Mette [...] being a volunteer is not always about the work you can do, but about watching and listening and understanding [...] Maybe it is something as simple as listening to someone’s story and letting the people at home know about it.

Volunteer 2 To a large degree, this [volunteer tourism] is development work for the Western world [...] If we get more and more of this kind [of people] it must, at some point, influence the decisions taken in relation to development aid [...]

Many of the volunteers expressed great interest in contributing to the writing of this study - this was perhaps also in their own quest for adding meaning and value to their stay.

Nonetheless, they were very enthusiastic about spreading the stories and experiences they had gained.
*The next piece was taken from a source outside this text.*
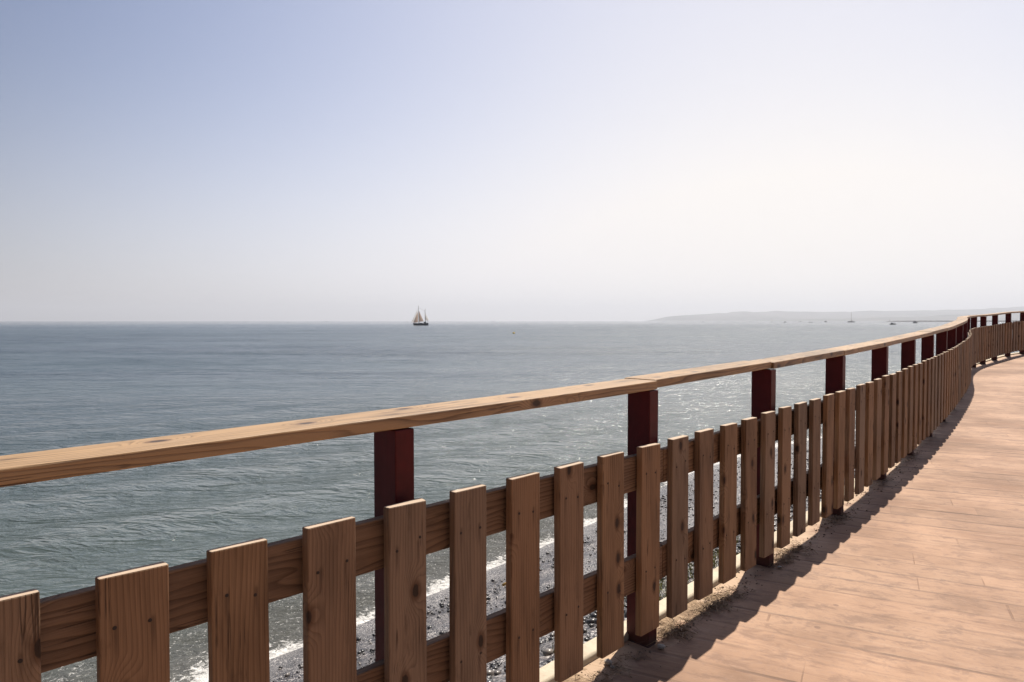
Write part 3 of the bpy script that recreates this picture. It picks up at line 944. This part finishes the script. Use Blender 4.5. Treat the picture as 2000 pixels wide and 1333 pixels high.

After requesting permission to use her blog, Nanna answered:

[...] It would only make me happy - as us volunteers (or at least me) wish to spread our experiences as wide as possible to get people thinking and perhaps spread ever-widening circles.

According to Sherraden et al. (2008) global awareness could "enhance capacity to solve local, domestic, and international conflicts, and encourage support for development aid" (p. 411).

This study suggests that through training prior to their volunteer stay, volunteers can gain increased global awareness, and that this can inspire the volunteers for further action.

In the interviews, the volunteers all expressed their wish for engagement and their desire to become active citizens in one way or the other, and all three of them noted that their volunteer experience had influenced or confirmed their choice of further education. Actual long-term impacts on the volunteers would have to be explored in future research.

The above shows, that MS' training course attempts to meet the request by Simpson (2004) who believes the gap-year industry is lacking pedagogy for social justice, which she defines in its simplest form as "recognizing the existence of inequality, and then seeking social change" (p. 690).